“I’ll Put a Spell on You”.

A couple of years ago, at Christmastime, my nephew played with a Harry Potter toy — or something to that effect — waving it around and incessantly declaring “I’ll put a spell on you.”

It was either a catch-phrase from the Harry Potter movie, or it was not a catch-phrase. My sister, his mother, expressed that “I’ll put a spell on you” was certainly not used in the movie (or book) as often as he was using it. It didn’t matter: the kid had glommed onto that expression, and for all intents and purposes, the entire Harry Potter experience for him boiled down to “I’ll put a spell on you”.

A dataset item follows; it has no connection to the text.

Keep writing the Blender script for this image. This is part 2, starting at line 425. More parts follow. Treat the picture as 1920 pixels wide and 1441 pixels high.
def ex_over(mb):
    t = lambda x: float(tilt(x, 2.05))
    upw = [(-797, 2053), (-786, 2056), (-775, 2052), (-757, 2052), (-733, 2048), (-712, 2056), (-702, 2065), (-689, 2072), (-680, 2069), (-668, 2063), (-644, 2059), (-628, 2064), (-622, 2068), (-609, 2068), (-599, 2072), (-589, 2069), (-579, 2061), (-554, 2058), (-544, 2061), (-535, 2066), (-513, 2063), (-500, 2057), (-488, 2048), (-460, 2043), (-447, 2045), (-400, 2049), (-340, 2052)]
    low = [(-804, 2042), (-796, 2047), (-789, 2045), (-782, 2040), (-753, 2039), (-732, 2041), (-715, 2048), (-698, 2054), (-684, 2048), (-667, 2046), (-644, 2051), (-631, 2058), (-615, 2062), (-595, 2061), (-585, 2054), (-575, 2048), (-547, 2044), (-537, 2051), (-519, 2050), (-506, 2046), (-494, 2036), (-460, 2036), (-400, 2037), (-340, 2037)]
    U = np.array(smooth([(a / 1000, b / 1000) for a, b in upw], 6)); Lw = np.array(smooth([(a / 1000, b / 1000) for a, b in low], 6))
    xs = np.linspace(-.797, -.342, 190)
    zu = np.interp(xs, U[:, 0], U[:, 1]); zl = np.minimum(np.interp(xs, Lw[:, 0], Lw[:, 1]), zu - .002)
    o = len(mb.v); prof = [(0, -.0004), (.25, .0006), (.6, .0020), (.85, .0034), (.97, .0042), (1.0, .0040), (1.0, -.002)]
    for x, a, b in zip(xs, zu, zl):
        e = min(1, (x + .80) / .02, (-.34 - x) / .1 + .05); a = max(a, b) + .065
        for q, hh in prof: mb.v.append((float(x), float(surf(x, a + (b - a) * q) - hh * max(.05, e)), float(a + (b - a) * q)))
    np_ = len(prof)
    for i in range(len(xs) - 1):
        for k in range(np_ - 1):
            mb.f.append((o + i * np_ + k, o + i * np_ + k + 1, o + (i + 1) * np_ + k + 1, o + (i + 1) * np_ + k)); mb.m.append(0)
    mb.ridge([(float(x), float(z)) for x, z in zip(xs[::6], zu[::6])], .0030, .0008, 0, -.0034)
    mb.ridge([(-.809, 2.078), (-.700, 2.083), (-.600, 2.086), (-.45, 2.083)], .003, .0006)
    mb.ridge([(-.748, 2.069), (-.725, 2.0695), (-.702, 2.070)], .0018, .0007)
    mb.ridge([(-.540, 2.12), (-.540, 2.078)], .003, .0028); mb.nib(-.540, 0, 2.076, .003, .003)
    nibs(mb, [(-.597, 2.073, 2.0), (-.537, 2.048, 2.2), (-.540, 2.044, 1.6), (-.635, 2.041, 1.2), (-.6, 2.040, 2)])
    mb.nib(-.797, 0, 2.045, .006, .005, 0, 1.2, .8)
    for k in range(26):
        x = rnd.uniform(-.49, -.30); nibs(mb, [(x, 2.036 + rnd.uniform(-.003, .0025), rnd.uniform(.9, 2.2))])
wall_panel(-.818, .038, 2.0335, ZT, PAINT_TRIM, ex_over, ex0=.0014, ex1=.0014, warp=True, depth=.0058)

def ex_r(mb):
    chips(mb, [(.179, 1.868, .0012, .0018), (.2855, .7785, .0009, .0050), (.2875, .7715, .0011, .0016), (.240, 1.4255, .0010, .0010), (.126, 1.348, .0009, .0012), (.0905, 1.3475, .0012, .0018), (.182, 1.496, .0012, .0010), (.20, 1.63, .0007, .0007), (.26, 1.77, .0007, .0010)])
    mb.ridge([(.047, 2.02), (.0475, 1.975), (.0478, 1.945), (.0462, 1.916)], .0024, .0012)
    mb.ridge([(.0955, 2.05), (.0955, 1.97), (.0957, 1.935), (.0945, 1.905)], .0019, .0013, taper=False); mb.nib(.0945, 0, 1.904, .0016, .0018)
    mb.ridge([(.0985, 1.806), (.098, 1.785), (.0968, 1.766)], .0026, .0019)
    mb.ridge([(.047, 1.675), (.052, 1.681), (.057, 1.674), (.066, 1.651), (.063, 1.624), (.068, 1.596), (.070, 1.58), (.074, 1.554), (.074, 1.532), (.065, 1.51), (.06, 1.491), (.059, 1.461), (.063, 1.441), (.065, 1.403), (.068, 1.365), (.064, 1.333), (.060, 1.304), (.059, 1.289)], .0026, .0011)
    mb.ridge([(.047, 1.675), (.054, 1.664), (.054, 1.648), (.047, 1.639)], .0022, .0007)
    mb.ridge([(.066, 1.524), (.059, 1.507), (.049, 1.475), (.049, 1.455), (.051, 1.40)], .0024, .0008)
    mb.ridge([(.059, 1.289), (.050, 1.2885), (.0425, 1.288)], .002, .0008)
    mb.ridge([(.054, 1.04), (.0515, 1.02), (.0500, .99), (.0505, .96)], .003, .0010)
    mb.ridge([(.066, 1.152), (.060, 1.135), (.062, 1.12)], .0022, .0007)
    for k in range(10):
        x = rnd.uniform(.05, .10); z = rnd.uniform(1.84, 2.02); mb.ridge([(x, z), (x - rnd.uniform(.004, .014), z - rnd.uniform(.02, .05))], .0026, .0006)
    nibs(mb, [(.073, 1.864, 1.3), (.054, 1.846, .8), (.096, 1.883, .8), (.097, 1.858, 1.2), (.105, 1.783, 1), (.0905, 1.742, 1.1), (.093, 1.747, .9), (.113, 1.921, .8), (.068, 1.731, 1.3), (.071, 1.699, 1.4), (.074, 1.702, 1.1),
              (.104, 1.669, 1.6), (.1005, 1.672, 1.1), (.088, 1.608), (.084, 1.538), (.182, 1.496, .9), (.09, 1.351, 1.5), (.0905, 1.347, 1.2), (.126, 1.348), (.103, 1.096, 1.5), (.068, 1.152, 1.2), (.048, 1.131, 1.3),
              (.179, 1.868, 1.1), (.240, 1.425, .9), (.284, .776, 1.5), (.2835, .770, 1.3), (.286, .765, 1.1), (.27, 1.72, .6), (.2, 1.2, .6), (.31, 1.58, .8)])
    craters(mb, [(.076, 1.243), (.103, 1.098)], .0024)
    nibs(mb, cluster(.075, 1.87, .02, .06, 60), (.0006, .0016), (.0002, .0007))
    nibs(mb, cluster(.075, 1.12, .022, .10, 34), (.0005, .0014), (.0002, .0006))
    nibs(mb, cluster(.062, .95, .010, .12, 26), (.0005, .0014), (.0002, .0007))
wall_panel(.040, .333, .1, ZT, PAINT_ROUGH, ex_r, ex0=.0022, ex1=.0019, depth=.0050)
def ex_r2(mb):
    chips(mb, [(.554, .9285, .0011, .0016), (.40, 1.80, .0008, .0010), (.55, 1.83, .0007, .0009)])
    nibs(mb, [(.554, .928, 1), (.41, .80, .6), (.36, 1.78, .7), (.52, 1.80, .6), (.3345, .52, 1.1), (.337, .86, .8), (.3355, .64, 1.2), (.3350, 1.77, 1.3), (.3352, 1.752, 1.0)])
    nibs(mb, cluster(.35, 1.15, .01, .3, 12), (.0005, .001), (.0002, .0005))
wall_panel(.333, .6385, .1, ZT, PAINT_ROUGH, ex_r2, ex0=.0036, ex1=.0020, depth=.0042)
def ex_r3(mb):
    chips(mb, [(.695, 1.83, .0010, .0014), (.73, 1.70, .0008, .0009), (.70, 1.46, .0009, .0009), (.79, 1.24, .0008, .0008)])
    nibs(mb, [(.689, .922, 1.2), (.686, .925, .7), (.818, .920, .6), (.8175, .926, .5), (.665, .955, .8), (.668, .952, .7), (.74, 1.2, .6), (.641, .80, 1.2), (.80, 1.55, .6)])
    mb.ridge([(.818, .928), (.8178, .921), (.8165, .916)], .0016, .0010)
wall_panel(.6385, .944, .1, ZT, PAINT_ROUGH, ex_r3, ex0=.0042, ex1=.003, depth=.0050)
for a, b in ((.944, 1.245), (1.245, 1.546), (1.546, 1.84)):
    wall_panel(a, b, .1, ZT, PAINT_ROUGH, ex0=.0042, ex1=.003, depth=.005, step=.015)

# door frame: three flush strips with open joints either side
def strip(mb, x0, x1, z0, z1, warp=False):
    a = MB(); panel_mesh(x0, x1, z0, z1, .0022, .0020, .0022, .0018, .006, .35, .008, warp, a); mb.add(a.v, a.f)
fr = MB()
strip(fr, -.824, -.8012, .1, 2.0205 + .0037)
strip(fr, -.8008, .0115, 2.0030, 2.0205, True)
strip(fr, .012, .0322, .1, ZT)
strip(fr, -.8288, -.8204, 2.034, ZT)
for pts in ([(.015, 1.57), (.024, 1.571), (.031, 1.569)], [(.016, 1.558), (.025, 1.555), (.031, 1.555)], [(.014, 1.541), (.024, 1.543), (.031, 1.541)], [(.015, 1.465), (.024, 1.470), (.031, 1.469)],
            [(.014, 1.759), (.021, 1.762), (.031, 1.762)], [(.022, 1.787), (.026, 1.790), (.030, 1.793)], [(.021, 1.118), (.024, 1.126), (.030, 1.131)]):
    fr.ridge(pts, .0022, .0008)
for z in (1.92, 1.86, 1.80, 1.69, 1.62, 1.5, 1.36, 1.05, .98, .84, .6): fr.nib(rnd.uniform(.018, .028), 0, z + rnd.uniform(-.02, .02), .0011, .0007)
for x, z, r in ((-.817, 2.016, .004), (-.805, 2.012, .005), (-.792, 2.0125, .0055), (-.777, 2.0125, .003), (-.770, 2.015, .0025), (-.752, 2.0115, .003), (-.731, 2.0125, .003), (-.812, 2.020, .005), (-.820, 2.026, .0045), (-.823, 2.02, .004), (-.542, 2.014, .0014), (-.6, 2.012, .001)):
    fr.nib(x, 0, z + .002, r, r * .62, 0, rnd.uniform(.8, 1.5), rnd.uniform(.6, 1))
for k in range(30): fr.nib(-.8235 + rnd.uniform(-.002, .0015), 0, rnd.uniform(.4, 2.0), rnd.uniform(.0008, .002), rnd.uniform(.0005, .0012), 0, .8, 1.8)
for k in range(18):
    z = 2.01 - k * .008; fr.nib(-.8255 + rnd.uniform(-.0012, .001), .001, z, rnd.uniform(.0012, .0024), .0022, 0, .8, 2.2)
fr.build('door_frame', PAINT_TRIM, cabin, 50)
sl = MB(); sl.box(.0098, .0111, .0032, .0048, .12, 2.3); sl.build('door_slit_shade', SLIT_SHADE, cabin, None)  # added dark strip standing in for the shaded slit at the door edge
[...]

But the movies are truncated adaptations of the books, the books being too long to clip into 2 and a half hour of film, so I almost figure that perhaps some parts of the books could be shortened in that matter with a glib “I’ll put a spell on you!” Blamo! 30 pages shortened to that phrase, and we can move to the more important scene.

I have not read Harry Potter — or rather, I read the first 30 or 50 pages of the first book before moving on. Obviously I approve of Harry Potter — blah de blah: kids. read. long books. Enjoy it. Striking a blow for Literacy. Hard to disapprove of that, and short of a series of puppy mutilations, any discussion of literary value is moot to that positive.

I can haphazardly measure out basic Fantasy themes from Harry Potter information that has seeped into my consciousness through osmosis. I see the bumper sticker reading “Republicans for Voldemart”. Okay, this is the villian — authoritarian, I presume. I hear negative references to “muggle”, which I think refers to those without magical power, and more generally in our popular culture refers to a lack of creativity — for example, that woman who challenged Harry Potter in some school library or other — muggle.  (Or is muggle-wump, a further denigration downward).  Harry Potter is an ordinary child who was, in typical fantasy manner, discovered to have great powers and fit into another realm.  And thus is born the intrinsic pleasure of identifying with Harry Potter.

Who may or may not have said “I’ll put a spell on you”, but I assume that was a bad guy. And may or may not die in the final book. Page 634.  Dagnabit if that didn’t spill out onto the web like that!